Metehan’da eyleme gidiliyor
Hakların Korunması İnisiyatifi, 14 Ekim Pazartesi günü Metehan’da düzenleyeceği eylemle, mülkiyet sorununun TMK aracılığı ile çözülebileceğini dünyaya bir kez daha duyurmayı amaçlıyor
Hakların Korunması İnisiyatifi’nin 14 Ekim Pazartesi günü saat 11:00’de yapmayı planladığı eylemde, Birleşmiş Milletler Örgütü ile Avrupa Birliği yetkililerine iletilecek bir bildirinin okunması ve örgütlerin Rum tarafınca mülkiyet sorunu kullanılarak başlatılan saldırıya ilişkin görüşlerini yansıtan pankart ve dövizlerin taşınması bekleniyor.

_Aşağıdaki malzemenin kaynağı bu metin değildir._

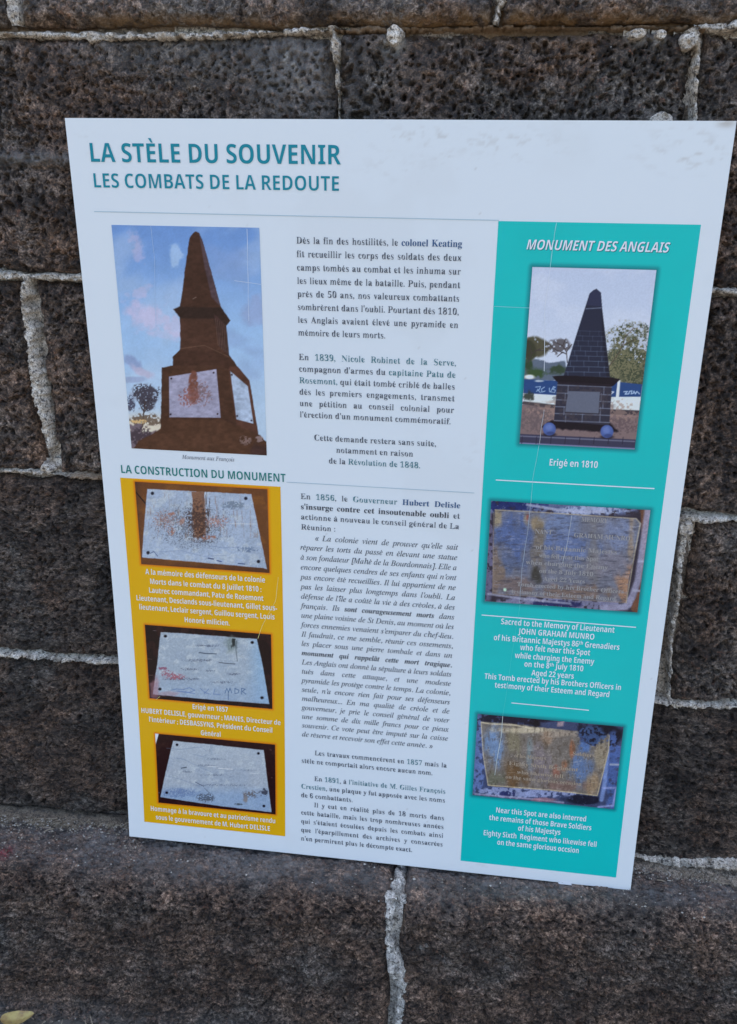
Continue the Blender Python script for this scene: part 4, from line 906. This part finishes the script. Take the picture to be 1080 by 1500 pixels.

Eylem hazırlıklarını sürdüren örgüt yetkilileri, “Bizim amacımız barıştır. Barış içinde kalkınma istiyoruz. Kuzey’de veya Güney’de mal sahiplerinin hakları korunarak inkişafın gelişmesi Kıbrıs halkının yararınadır. Bunun engellenmesi, iki halkı daha fazla karşı karşıya getirir ve Kıbrıs sorununa çözüm bulmayı da engeller” diyerek eylemlerinin barışçıl siyasi mesajlar içereceğini belirttiler.

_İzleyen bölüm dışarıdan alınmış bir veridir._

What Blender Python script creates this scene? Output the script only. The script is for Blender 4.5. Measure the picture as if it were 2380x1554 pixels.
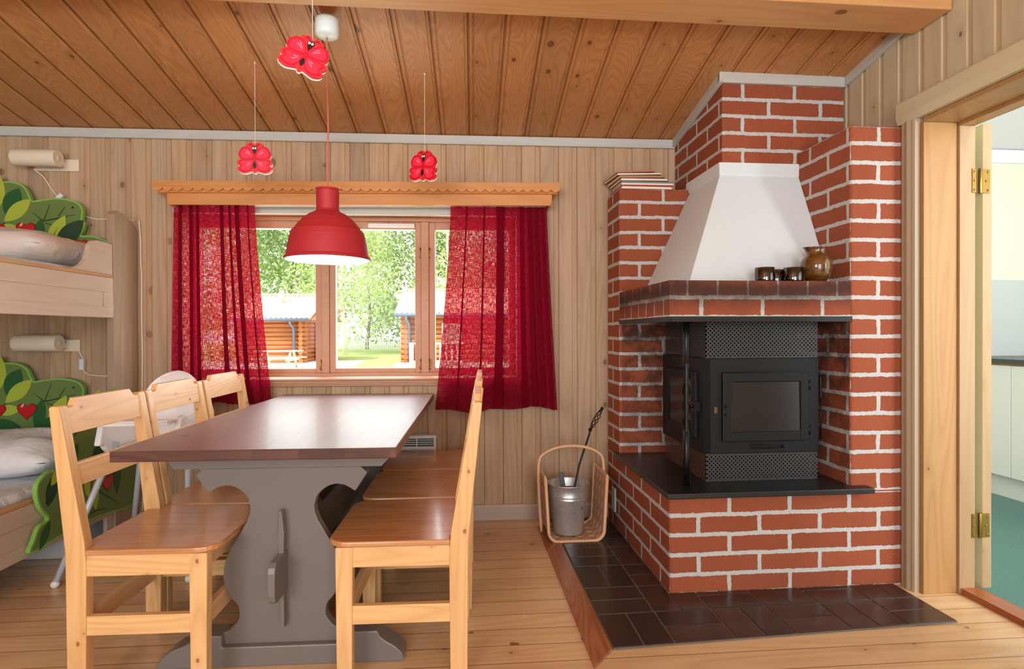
import bpy, bmesh, math, random
from mathutils import Matrix, Vector, noise as mnoise
sc = bpy.context.scene
for o in list(bpy.data.objects): bpy.data.objects.remove(o)
D = math.radians
# ------------------------------------------------------------------ camera
def cam_rows(yaw, pitch, roll):
    cy, sy = math.cos(yaw), math.sin(yaw); cp, sp = math.cos(pitch), math.sin(pitch); cr, sr = math.cos(roll), math.sin(roll)
    A = Matrix(((1,0,0),(0,0,-1),(0,1,0)))
    Ry = Matrix(((cy,0,sy),(0,1,0),(-sy,0,cy))); Rx = Matrix(((1,0,0),(0,cp,-sp),(0,sp,cp))); Rz = Matrix(((cr,-sr,0),(sr,cr,0),(0,0,1)))
    return Rz @ Rx @ Ry @ A
R_ = cam_rows(D(-3.9), .0045, -.0025)
cam_data = bpy.data.cameras.new('camera'); cam = bpy.data.objects.new('camera', cam_data); sc.collection.objects.link(cam)
cm = Matrix.Identity(4)
for i in range(3):
    cm[i][0] = R_[0][i]; cm[i][1] = -R_[1][i]; cm[i][2] = -R_[2][i]
cm[2][3] = 1.10
cam.matrix_world = cm
cam_data.sensor_width = 36; cam_data.lens = 36 * 1345 / 2380; cam_data.clip_start = .02; cam_data.clip_end = 400
sc.camera = cam
sc.view_settings.view_transform = 'Standard'; sc.view_settings.look = 'None'; sc.view_settings.gamma = 1
sc.view_settings.exposure = 0.12; sc.view_settings.use_curve_mapping = False
# ------------------------------------------------------------------ world, sun, daylight
w = bpy.data.worlds.new('world'); sc.world = w; w.use_nodes = True
bg = w.node_tree.nodes['Background']; bg.inputs[0].default_value = (.95, .98, 1, 1); bg.inputs[1].default_value = 2.3
def light(name, kind, loc, rot, energy, color=(1,1,1), size=None, sy=None, spread=None):
    l = bpy.data.lights.new(name, kind); l.energy = energy; l.color = color
    if kind == 'AREA':
        l.shape = 'RECTANGLE'; l.size = size; l.size_y = sy
        if spread: l.spread = spread
    o = bpy.data.objects.new(name, l); o.location = loc; o.rotation_euler = rot; sc.collection.objects.link(o); return o
sun = light('sun', 'SUN', (0,0,10), (D(42), 0, D(-50)), 6.5, (1,.97,.92)); sun.data.angle = D(1)
# daylight entering through the two windows of the wall behind the camera, the window in front and the kitchen window
light('daylight_rear_window', 'AREA', (-1.75,-2.45,1.55), (D(90),0,D(0)), 60, (.84,.92,1), 1.7, 1.4)
light('daylight_rear_door', 'AREA', (.75,-2.45,1.35), (D(90),0,D(0)), 60, (.84,.92,1), 1.7, 2.0)
light('daylight_front_window', 'AREA', (-.69,3.68,1.32), (D(-90),0,0), 22, (.95,.98,1), 1.8, .9)
light('ceiling_bounce_fill', 'AREA', (-.35,-.35,1.75), (D(163),0,D(0)), 34, (1,.96,.9), .5, .5)  # added fill aimed up at the ceiling, no known lamp stands here
light('daylight_kitchen_window', 'AREA', (2.7,.25,1.6), (D(90),0,D(-22)), 68, (.95,.98,1), 1.2, 1.2)
# ------------------------------------------------------------------ frames
FW = Matrix.Identity(4)
FF = Matrix.Rotation(D(1.3), 4, 'Z')     # the fireplace and the right wall stand slightly askew
FT = Matrix.Rotation(D(-.4), 4, 'Z')     # table and chairs
# ------------------------------------------------------------------ materials
class NT:
    def __init__(s, name):
        s.m = bpy.data.materials.new(name); s.m.use_nodes = True; s.t = s.m.node_tree; s.n = s.t.nodes; s.l = s.t.links
        s.b = s.n['Principled BSDF']; s.out = s.n['Material Output']
    def add(s, kind, **kw):
        nd = s.n.new(kind)
        for k, v in kw.items(): setattr(nd, k, v)
        return nd
    def val(s, sock, v):
        if hasattr(v, 'default_value') or hasattr(v, 'is_output'): s.l.new(v, sock)
        else: sock.default_value = v
    def math(s, op, a, b=None, c=None):
        nd = s.add('ShaderNodeMath', operation=op); s.val(nd.inputs[0], a)
        if b is not None: s.val(nd.inputs[1], b)
        if c is not None: s.val(nd.inputs[2], c)
        return nd.outputs[0]
    def vmath(s, op, a, b=None):
        nd = s.add('ShaderNodeVectorMath', operation=op); s.val(nd.inputs[0], a)
        if b is not None: s.val(nd.inputs[1], b)
        return nd.outputs[0]
    def noise(s, vec, scale, detail=3, rough=.55, dist=0):
        nd = s.add('ShaderNodeTexNoise'); s.val(nd.inputs['Vector'], vec); nd.inputs['Scale'].default_value = scale
        nd.inputs['Detail'].default_value = detail; nd.inputs['Roughness'].default_value = rough; nd.inputs['Distortion'].default_value = dist
        return nd.outputs['Fac']
    def ramp(s, fac, stops):
        nd = s.add('ShaderNodeValToRGB'); s.val(nd.inputs[0], fac); e = nd.color_ramp.elements
        while len(e) < len(stops): e.new(.5)
        for q, (p, c) in zip(e, stops):
            q.position = p; q.color = (*c, 1) if len(c) == 3 else c
        return nd.outputs[0]
    def mix(s, fac, a, b, mode='MIX'):
        nd = s.add('ShaderNodeMix', data_type='RGBA', blend_type=mode); s.val(nd.inputs[0], fac)
        for i, v in ((6, a), (7, b)):
            if isinstance(v, tuple): nd.inputs[i].default_value = (*v, 1) if len(v) == 3 else v
            else: s.l.new(v, nd.inputs[i])
        return nd.outputs[2]
    def bump(s, h, strength=.2, dist=.01):
        nd = s.add('ShaderNodeBump'); nd.inputs['Strength'].default_value = strength; nd.inputs['Distance'].default_value = dist
        s.l.new(h, nd.inputs['Height']); s.l.new(nd.outputs[0], s.b.inputs['Normal'])
    def fin(s, col, rough=.5, metal=0, coat=0, spec=None):
        s.val(s.b.inputs['Base Color'], (*col, 1) if isinstance(col, tuple) else col)
        s.val(s.b.inputs['Roughness'], rough); s.b.inputs['Metallic'].default_value = metal
        if coat: s.b.inputs['Coat Weight'].default_value = coat; s.b.inputs['Coat Roughness'].default_value = .12
        if spec is not None: s.b.inputs['Specular IOR Level'].default_value = spec
        return s.m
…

İnisiyatif temsilcileri, eylem yeri olarak Metehan kapısının seçilmesinin önemine de vurgu yaparak, “2003 yılında Metehan’ın açılması ve iki taraf arasındaki geçişlerin giderek artması ile nice düşmanlıkların yıkıldığına, iki halk arasında yeni köprüler kurulduğuna tanık olduk. Bu köprülerin yıkılmasına ve yeni gerginlikler ortaya çıkmasına izin vermemek konusunda kararlıyız. Bu kararlılığımızı Rum tarafındaki dostlarımıza da bu kapının önünde ifade etmek istiyoruz” dediler.
Hakların Korunması İnisiyatifi, 5 Eylül’de Londra’da düzenlediği basın toplantısı ile mülkiyet sorununun Taşınmaz Mal Komisyonu aracılığı ile çözülebileceğini uluslararası kamuoyunun dikkatine getirmiş, inisiyatif temsilcileri basın toplantısının ardından Brüksel ve Strasburg’da görüşmeler yaparak TMK’nin iptal edilmesi için çalışan Rum tarafının girişimlerinin başarısız olmasına katkıda bulunmuştu.
İnisiyatif temsilcileri, Rum tarafının girişimlerinin devam edeceğini, kendilerinin de Rum tarafınca yapılan tutuklamalara ve saldırılara karşı çıkarken TMK’nın mevcut koşullarda mülkiyet sorununa çözüm bulmanın ve eski mal sahipleri olarak Kıbrıslı Rumların hakkını korumanın tek geçerli yolu olduğunu anlatmaya devam edeceklerini belirtiyorlar.